Na minha primeira viagem de Venâncio Aires-RS até Belém-PA, sem dinheiro, quando não havia uma pessoa indicada a quem eu pudesse pedir, ou quando ninguém me oferecesse um lugar para dormir, eu ia, como primeira opção, à delegacia de polícia. Mostrava os documentos, explicava minha situação e então conseguia lugar para dormir. Em muitas delegacias ficava trancado numa cela, separado dos outros presos, e era solto ao amanhecer. Dormia no chão, o que não era difícil para quem pedalava o dia inteiro. Muitas vezes me deram uma rede para dormir, mas eu achava muito desconfortável e preferia o chão mesmo.
Em outras, nem pareciam delegacias, dormia na cama, com lençol e tudo. Tinha TV, passarinhos na gaiola, geladeira, igual a uma residência comum.
Em outras, dormia dentro de algum carro que estivesse estacionado na delegacia.
Algumas vezes dormi em quartéis de polícia ou de bombeiros onde fui sempre muito bem recebido pelo comandante.
Na minha lua de mel, viajando de Belém a Venâncio Aires, achando eu que ficaria meio estranho pedir para dormir na delegacia com a mulher, quando não havia opção eu pedia para dormir em algum hotel. Sempre consegui, mas perdia tempo na manhã seguinte porque tinha de esperar para agradecer e algumas vezes saímos depois das 8 horas.
Antes desta viagem eu já havia aprendido a dormir em rede e levávamos duas na bagagem.
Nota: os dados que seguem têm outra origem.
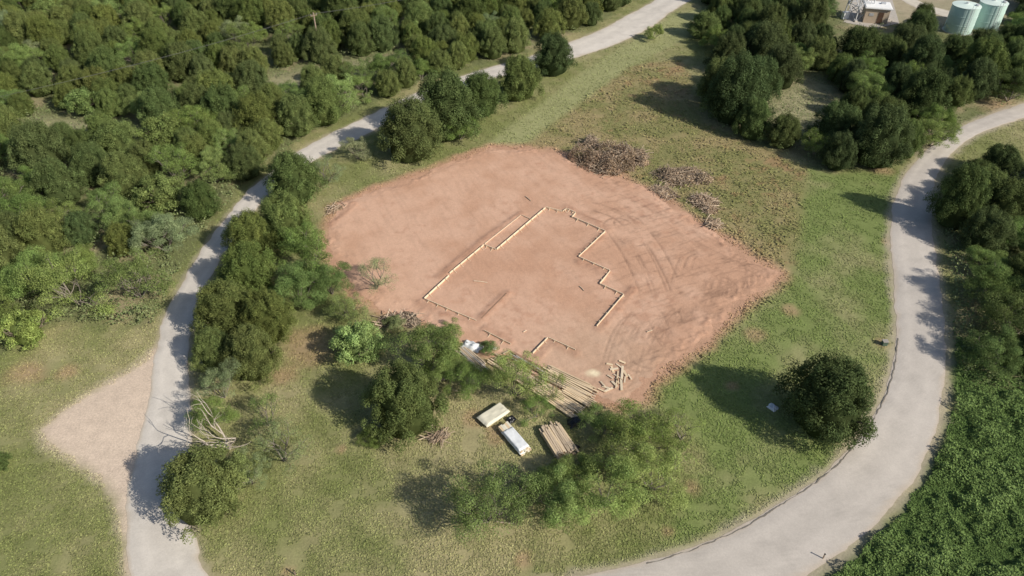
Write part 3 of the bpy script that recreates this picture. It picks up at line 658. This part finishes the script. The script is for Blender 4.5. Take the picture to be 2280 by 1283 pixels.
for f in (-.35,0,.35):
    m=MB(); m.beam((L*f,-.5,.07),(L*f,.5,.07),.1,.13); m.build('bearer',M_wood2,o)
for l in range(4):
    for r in range(5):
        m=MB(); d=random.uniform(-.15,.15); m.beam((d-L/2,-.4+r*.2,.14+.1*(l+.5)),(d+L/2,-.4+r*.2,.14+.1*(l+.5)),.19,.095); m.build('plank',M_panel if (l+r)%3 else M_wood,o)
w_=sag('white_wrap',L*.86,1.16,.61,.30,M_white,o); w_.location=(.2,0,0)
def crumple(name,px_,py_,sx,sy,h,mat,label,cat,rz=0,z=0):
    x,y=G(px_,py_); n=14; V=[];k=random.uniform(0,90)
    for a in range(n):
        for b in range(n):
            u,v=a/(n-1)*2-1,b/(n-1)*2-1; e=max(0,1-max(abs(u),abs(v))**3)
            V.append((u*sx/2*(1+.25*(vn(u*3+k,v*3,1,1)-.5)),v*sy/2*(1+.25*(vn(u*3,v*3+k,1,3)-.5)),.02+h*e*(.35+.8*vn(u*5+k,v*5,1,2))))
    Fc=[(a*n+b,(a+1)*n+b,(a+1)*n+b+1,a*n+b+1) for a in range(n-1) for b in range(n-1)]
    o=link(name,mesh_np(name,np.array(V,float),np.array(Fc),mat)); o.location=(x,y,z); o.rotation_euler=(0,0,rz); return tag(o,label,cat)
crumple('wrapped_bundle',1050,773,2.0,1.2,.5,M_white,'white plastic wrapped bundle on the lower rim of the pad','wrapped bundle',-.5,.05)
crumple('black_tarp',1283,940,1.6,1.0,.5,M_black,'crumpled black plastic between the board piles and lumber stack','plastic sheet',.4)
crumple('black_tarp',1278,1000,1.0,.8,.4,M_black,'crumpled black plastic at the lower right corner of the lumber stack','plastic sheet',1.)
crumple('black_tarp',1138,936,.9,.7,.35,M_black,'small black plastic sheet beside the cream panel stack','plastic sheet',.7)
crumple('white_sheet',1720,908,.75,.85,.35,M_white,'crumpled white sheet on the grass left of the lone juniper','plastic sheet',.7)
crumple('white_scrap',1097,776,.8,.4,.1,M_panel,'pale flat scrap beside the white wrapped bundle','scrap',-.3,.08)
LB=[((1361,818),(1366,832)),((1372,813),(1384,822)),((1386,818),(1384,846)),((1376,830),(1371,868)),((1382,834),(1384,872)),((1366,836),(1386,848)),((1388,828),(1396,842)),((1392,842),(1390,856)),((1340,862),(1356,868)),((1331,868),(1349,876)),((1362,852),(1374,864)),((1337,853),(1346,864)),((1350,812),(1364,815)),((1398,836),(1406,848)),((1358,826),(1376,824)),((1372,846),(1378,858)),((1346,874),(1364,866)),((1352,838),(1364,846)),((1378,806),(1392,812))]
for k,(a,b) in enumerate(LB):
    ax,ay=G(*a);bx,by=G(*b); o=empty('loose_board','pale offcut board in the scrap heap at the bottom of the pad','board',(ax,ay,0),0,'offcuts scattered at the bottom of the pad'); m=MB(); z=ZP+.03+.025*(k%4)
    m.beam((ax,ay,z),(bx,by,z+.02*(k%3)),.13 if k%2 else .22,.04); m.build('plank',(M_wood,M_form,M_form)[k%3],o,(ax,ay,0))
LB2=[((1165,742),(1172,738),'tiny pale stick on the dirt inside the house outline'),((1290,640),(1300,650),'small stick on the dirt near the right side steps'),((1150,815),(1190,835),'dark board lying on the rim above the long timbers'),((1120,790),(1135,783),'short board by the bottom form board'),((1440,742),(1452,738),'small pale stick right of the lower right form board'),((1055,628),(1085,632),'short stick in the left room of the outline'),((1380,995),(1412,1012),'pale plank half hidden in the front grove'),((1105,1163),(1147,1168),'pale grey log at the foot of the front grove'),((1170,440),(1182,450),'short stick above the top corner of the outline')]
for a,b,l in LB2:
    ax,ay=G(*a);bx,by=G(*b); m=MB(); z=ZP+.05 if a[1]<850 else .08; m.tube([(ax,ay,z),((ax+bx)/2+.03,(ay+by)/2,z+.02),(bx,by,z)],[.06,.055,.05],6); o=m.build('stick',M_wood2); tag(o,l,'stick')
# ---------- small site items ----------
x,y=G(1968,768); o=empty('utility_box','small green grey utility box on the verge inside the paved road','utility box',(x,y,0))
m=MB(); m.box((0,0,.25),.5,.4,.5); m.build('body',M_green,o,bevel=.02); m=MB(); m.box((0,0,.53),.55,.45,.06); m.build('lid',M_grey,o,bevel=.01)
for a,b,l,c in [(658,1281,'short dark post on the grass at the bottom edge','post'),(1832,1244,'short marker post on the outer edge of the paved road','post')]:
    x,y=G(a,b); o=empty('marker_post',l,c,(x,y,0)); m=MB(); m.beam((0,0,0),(0,0,.6),.07,.07); m.build('post',M_pole,o); m=MB(); m.box((0,0,.62),.1,.1,.04); m.build('cap',M_black,o)
# ---------- utility pole & wires ----------
PH=8.4
def pole(x,y,label,h=PH):
    o=empty('utility_pole',label,'utility pole',(x,y,0)); m=MB(); m.tube([(0,0,0),(0,0,h/2),(0,0,h)],[.16,.14,.11],8); m.build('pole',M_pole,o)
    m=MB(); m.beam((-.45,-.35,h-.5),(.45,.35,h-.5),.08,.1); m.build('crossarm',M_pole,o)
    for f in(-.55,.55):
        m=MB(); m.lathe([(.03,h-.44),(.05,h-.38),(.03,h-.32),(.05,h-.26),(.02,h-.2)],8,(f*.75,f*.54)); m.build('insulator',M_grey,o)
    return o
x0,y0=G(716,138); pole(x0,y0,'weathered wooden utility pole in the clearing of the left wood')
dx,dy=G(0,330); vx,vy=dx-x0,dy-y0; L=math.hypot(vx,vy); vx/=L;vy/=L
pole(x0+vx*75,y0+vy*75,'wooden utility pole beyond the left edge of the photo'); pole(x0-vx*60,y0-vy*60,'wooden utility pole beyond the top edge of the photo')
for f,w_ in((-.55,'front'),(.55,'rear')):
    for s_,D,dn in((1,75,'left of'),(-1,60,'right of')):
        ex,ey=x0+s_*vx*D,y0+s_*vy*D; P=[(x0+(ex-x0)*q/14+f*.75,y0+(ey-y0)*q/14+f*.54,PH-.2-1.4*4*(q/14)*(1-q/14)) for q in range(15)]
        m=MB(); m.tube(P,[.011]*15,4); tag(m.build('power_line',M_wire),f'{w_} thin overhead wire {dn} the utility pole','wire')
# ---------- tanks, building, tower ----------
def tank(px_,py_,r,h,label):
    x,y=G(px_,py_,h); o=empty('water_tank',label,'water tank',(x,y,0)); m=MB(); m.lathe([(r,0),(r,h*.33),(r+.03,h*.33+.02),(r+.03,h*.33+.08),(r,h*.33+.1),(r,h*.66),(r+.03,h*.66+.02),(r+.03,h*.66+.08),(r,h*.66+.1),(r,h)],48); m.build('shell',M_tank,o)
    m=MB(); m.lathe([(r+.06,h+.003),(r+.06,h+.07),(r*.5,h+.22),(.25,h+.34)],48); rf=m.build('roof',M_tanktop,o)
    m=MB(); m.lathe([(.25,h+.343),(.25,h+.55),(.1,h+.6)],14); m.build('vent',M_steel,rf)
    m=MB(); m.lathe([(.35,h+.2),(.35,h+.42),(.3,h+.46)],14,(r*.6,-r*.35)); m.build('hatch',M_steel,rf)
    m=MB()
    for sx in(-.25,.25): m.beam((sx,-r-.15,.1),(sx,-r-.15,h+.7),.05,.05)
    for q in range(int(h/.35)): m.beam((-.25,-r-.15,.3+q*.35),(.25,-r-.15,.3+q*.35),.03,.03)
    m.build('ladder',M_steel,o)
    m=MB(); m.lathe([(r+.25,.0),(r+.25,.05),(r+.2,.06)],40); m.build('base_ring',M_conc,o)
tank(2153,12,2.4,4.7,'nearer pale green cylindrical water tank at the upper right')
tank(2214,5,2.35,4.7,'farther pale green water tank just right of the nearer one')
m=MB(); pts=W([(1878,50),(1900,0),(1985,-5),(2002,52),(1950,64)]); 
m.add([(a,b,.05) for a,b in pts]+[(a,b,-.02) for a,b in pts],[(0,1,2,3,4)[::-1]]+[(i,(i+1)%5,5+(i+1)%5,5+i) for i in range(5)]); o=m.build('concrete_pad',M_conc); o['kind']='structure'
x,y=G(1955,12,2.9); o=empty('small_building','small tan equipment building with white flat roof at the upper right','building',(x,y,.05),-.25)
m=MB(); m.box((0,0,1.35),4.3,3.5,2.7); m.build('wall',M_stucco,o,bevel=.02)
m=MB(); m.box((0,0,2.82),4.9,4.1,.2); m.box((0,0,2.965),4.6,3.8,.08); rf=m.build('roof',M_roofw,o,bevel=.02)
m=MB(); m.box((1.0,.6,3.15),.8,.7,.28); m.build('roof_unit',M_steel,rf)
m=MB(); m.box((.7,-1.778,1.05),.95,.05,2.1); d=m.build('door',M_door,o); m=MB(); m.box((1.05,-1.825,1.05),.05,.04,.14); m.build('handle',M_steel,d)
m=MB(); m.box((-1.0,-1.774,1.6),.8,.04,.5); m.build('vent',M_steel,o)
x,y=G(1908,40); o=empty('lattice_tower','steel lattice tower rising beyond the top edge beside the small building','tower',(x,y,.05),.3)
def tp(c,z): f=1.75*(1-z/34); return (c[0]*f,c[1]*f,z)
CN=[(-1,-1),(1,-1),(1,1),(-1,1)]
for c in CN:
    m=MB(); m.beam(tp(c,0),tp(c,30),.16,.16); m.build('leg',M_steel,o)
zs=[0,2.6,5,7.4,9.8,12.2,14.6,17,19.4,21.8,24.2,26.6,29]
for z1,z2 in zip(zs[:-1],zs[1:]):
    m=MB()
    for q in range(4):
        a,b=CN[q],CN[(q+1)%4]; m.beam(tp(a,z1),tp(b,z2),.1,.1); m.beam(tp(b,z1),tp(a,z2),.1,.1); m.beam(tp(a,z2),tp(b,z2),.1,.1)
    m.build('bracing',M_steel,o)
for c in CN:
    m=MB(); m.box((c[0]*1.75,c[1]*1.75,.1),.6,.6,.2); m.build('footing',M_conc,o)
x,y=G(1880,42); o=empty('equipment_cabinet','small white cabinet at the left foot of the lattice tower','cabinet',(x,y,.05),.3)
m=MB(); m.box((0,0,.6),1.2,.8,1.2); m.build('body',M_white,o,bevel=.03); m=MB(); m.box((0,0,1.235),1.3,.9,.06); m.build('lid',M_steel,o)
# ---------- light, sky, camera ----------
EL=R(34); sv=Vector((.845*math.cos(EL),-.535*math.cos(EL),math.sin(EL)))
sun=bpy.data.lights.new('sun','SUN'); sun.energy=5.0; sun.angle=R(.5); sun.color=(1,.935,.83); so=bpy.data.objects.new('sun',sun); COL.objects.link(so); so.rotation_euler=sv.to_track_quat('Z','Y').to_euler(); so.location=(60,0,80)
w=bpy.data.worlds.new('World'); SC.world=w; w.use_nodes=True; nt=w.node_tree; sk=nt.nodes.new('ShaderNodeTexSky'); sk.sky_type='NISHITA'; sk.sun_disc=False; sk.sun_elevation=EL; sk.sun_rotation=R(122.3); sk.dust_density=1.5
bg=nt.nodes['Background']; nt.links.new(sk.outputs[0],bg.inputs[0]); bg.inputs[1].default_value=.10
cam=bpy.data.cameras.new('camera'); cam.sensor_width=36; cam.lens=18/(1140/F); cam.clip_end=5000; cam.clip_start=.5
co=bpy.data.objects.new('camera',cam); COL.objects.link(co); co.location=(0,0,H); co.rotation_euler=(math.pi/2-PITCH,0,0); SC.camera=co
SC.view_settings.view_transform='Standard'; SC.view_settings.look='None'; SC.view_settings.exposure=0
Num destes dias, no Maranhão, entre Peritoró e Caxias, ao escurecer, ficou difícil para andar por causa do acostamento ruim e do ofuscamento provocado pelos faróis dos caminhões e carros. Pedi para dormir numa casa à beira da estrada e fomos recebidos e tratados tão bem que resolvemos repetir o procedimento mais à frente, em vez de ir a algum hotel. E, em todas as vezes que pedimos um lugar para dormir à beira da estrada, fomos bem sucedidos.
Mas, quando saímos do Sergipe e entramos na Bahia, as pessoas negavam abrigo, chegando até a dizer que não moravam na casa onde estavam.
Assim sendo, começamos a dormir em postos de gasolina, a melhor opção para comer\beber\dormir, banheiro, lavanderia. Desde então, até os dias atuais, a minha opção preferida. Inclusive acho melhor que  visitar alguém conhecido.
Já estive em postos cujos funcionários são instruídos a não permitir a permanência de ¨andarilhos¨.

Em todos os casos, quando não há opção, peço orientação para qualquer pessoa que encontrar pelo caminho, e, via de regra, o resultado é bom.